- Set task -
Find the lines in these entries that include the word "scene" and state how many there are, with no other words.
********
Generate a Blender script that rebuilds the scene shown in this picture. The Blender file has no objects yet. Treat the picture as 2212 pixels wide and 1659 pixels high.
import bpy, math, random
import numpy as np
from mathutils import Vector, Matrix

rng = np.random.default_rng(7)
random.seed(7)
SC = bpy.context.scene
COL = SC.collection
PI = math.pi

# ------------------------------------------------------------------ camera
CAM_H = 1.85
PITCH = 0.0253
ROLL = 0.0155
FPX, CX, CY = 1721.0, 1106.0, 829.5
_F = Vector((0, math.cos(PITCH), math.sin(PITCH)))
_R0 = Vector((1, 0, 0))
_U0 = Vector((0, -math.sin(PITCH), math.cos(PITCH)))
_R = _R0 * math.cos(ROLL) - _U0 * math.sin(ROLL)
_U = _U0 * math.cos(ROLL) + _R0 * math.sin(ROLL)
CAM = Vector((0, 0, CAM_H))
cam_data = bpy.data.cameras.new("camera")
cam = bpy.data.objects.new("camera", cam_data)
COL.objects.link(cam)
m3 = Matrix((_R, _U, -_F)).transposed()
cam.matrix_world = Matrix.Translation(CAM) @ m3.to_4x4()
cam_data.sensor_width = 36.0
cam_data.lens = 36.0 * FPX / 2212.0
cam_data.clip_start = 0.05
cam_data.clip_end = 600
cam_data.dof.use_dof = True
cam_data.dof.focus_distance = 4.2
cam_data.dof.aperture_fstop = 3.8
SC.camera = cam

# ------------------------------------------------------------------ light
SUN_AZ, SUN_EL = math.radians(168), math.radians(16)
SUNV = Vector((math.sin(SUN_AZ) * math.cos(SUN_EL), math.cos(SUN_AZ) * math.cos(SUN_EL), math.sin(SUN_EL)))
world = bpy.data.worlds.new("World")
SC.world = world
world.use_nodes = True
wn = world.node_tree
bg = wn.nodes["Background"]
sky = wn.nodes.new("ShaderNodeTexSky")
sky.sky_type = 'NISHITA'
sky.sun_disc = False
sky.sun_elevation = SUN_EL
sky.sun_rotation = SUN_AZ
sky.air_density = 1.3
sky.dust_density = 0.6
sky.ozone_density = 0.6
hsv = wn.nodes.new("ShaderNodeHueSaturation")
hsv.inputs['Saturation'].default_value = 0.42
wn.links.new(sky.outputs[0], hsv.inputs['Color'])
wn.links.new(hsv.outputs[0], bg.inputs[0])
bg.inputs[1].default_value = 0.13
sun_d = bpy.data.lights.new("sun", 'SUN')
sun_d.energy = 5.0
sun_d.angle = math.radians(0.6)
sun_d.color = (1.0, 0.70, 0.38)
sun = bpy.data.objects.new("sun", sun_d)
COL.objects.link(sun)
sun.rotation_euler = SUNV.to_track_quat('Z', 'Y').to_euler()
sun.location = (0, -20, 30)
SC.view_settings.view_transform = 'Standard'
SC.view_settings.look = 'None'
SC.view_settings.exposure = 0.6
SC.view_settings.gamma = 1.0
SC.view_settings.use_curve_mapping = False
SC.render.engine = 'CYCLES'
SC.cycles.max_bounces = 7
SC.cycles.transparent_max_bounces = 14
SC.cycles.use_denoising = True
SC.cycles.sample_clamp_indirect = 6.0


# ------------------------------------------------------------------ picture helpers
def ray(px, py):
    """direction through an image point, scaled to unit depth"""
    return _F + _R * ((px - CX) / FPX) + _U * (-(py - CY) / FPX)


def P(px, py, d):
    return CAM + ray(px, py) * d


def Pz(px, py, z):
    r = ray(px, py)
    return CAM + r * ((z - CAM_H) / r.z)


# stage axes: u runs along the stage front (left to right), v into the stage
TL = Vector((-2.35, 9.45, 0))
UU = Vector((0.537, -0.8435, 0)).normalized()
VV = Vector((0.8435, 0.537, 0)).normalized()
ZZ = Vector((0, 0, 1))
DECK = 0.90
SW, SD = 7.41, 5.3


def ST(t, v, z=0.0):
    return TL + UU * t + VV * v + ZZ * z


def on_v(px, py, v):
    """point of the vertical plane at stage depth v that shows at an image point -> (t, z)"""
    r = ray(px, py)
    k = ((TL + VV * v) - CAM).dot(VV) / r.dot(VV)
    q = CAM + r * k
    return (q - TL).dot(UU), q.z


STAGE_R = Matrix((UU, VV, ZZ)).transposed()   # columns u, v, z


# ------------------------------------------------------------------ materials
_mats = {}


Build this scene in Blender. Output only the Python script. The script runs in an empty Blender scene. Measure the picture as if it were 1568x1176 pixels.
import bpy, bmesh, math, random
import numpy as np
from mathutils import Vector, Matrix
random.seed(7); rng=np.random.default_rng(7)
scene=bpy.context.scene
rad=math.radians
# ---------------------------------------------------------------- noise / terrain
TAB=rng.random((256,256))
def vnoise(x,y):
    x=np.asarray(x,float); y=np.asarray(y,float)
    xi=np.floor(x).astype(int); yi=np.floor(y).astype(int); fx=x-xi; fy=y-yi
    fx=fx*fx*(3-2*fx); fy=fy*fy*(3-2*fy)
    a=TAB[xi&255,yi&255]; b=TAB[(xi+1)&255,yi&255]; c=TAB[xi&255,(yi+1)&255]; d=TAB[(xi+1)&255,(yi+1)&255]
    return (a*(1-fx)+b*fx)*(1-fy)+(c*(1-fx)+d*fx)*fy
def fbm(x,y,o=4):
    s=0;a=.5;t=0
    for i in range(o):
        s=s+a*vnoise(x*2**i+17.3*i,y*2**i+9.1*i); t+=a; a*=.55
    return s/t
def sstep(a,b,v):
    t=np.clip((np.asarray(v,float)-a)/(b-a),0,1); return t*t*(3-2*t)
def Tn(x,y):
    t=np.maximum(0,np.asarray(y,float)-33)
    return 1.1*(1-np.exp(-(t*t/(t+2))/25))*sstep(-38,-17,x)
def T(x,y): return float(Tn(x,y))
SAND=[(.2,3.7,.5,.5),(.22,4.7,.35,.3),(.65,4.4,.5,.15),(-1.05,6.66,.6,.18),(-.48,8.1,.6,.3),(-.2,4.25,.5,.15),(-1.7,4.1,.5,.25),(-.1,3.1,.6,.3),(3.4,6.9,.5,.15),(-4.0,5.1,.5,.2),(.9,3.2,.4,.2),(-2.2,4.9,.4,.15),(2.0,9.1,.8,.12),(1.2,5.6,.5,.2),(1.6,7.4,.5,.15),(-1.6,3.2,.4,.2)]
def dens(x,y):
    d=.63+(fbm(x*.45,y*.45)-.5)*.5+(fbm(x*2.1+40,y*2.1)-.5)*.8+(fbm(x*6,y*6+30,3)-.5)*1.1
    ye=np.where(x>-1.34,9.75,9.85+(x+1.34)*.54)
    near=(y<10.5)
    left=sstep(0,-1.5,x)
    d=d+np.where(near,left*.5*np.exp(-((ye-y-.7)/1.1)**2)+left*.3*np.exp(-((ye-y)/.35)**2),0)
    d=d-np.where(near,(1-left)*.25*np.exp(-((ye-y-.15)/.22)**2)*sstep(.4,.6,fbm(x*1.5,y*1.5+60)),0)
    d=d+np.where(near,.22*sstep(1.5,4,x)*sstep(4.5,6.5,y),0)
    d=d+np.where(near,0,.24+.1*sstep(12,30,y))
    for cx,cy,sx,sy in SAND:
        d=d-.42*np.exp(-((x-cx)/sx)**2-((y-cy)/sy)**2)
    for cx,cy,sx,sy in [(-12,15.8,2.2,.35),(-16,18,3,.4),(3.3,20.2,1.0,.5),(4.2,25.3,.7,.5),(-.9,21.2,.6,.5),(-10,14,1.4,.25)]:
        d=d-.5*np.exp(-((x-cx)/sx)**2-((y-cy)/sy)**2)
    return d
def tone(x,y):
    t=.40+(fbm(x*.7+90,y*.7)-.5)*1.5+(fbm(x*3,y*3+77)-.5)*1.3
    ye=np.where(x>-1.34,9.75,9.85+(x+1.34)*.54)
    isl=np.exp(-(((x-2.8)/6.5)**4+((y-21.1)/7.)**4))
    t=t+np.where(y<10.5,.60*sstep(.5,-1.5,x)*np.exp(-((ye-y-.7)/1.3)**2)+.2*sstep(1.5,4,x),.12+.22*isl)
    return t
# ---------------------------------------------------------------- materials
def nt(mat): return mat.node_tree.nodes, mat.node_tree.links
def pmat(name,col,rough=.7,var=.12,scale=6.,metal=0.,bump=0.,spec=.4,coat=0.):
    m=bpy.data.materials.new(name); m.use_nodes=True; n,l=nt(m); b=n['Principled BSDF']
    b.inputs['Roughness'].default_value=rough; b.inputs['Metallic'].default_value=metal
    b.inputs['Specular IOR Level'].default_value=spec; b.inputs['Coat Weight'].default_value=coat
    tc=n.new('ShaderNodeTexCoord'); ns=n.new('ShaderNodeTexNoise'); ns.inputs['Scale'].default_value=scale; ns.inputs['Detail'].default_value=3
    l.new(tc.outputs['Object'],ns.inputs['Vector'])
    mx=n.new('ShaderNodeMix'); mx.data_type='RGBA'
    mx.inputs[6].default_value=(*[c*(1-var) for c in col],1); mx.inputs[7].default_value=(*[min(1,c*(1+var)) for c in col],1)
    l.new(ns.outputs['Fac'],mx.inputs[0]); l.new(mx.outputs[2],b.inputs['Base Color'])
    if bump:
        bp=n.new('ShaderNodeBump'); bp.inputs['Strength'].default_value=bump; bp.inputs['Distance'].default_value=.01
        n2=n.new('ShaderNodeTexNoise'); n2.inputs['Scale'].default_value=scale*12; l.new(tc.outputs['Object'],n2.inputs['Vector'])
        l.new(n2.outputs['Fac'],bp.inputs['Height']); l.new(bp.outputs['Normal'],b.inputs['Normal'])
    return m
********
- Finished exercise -
4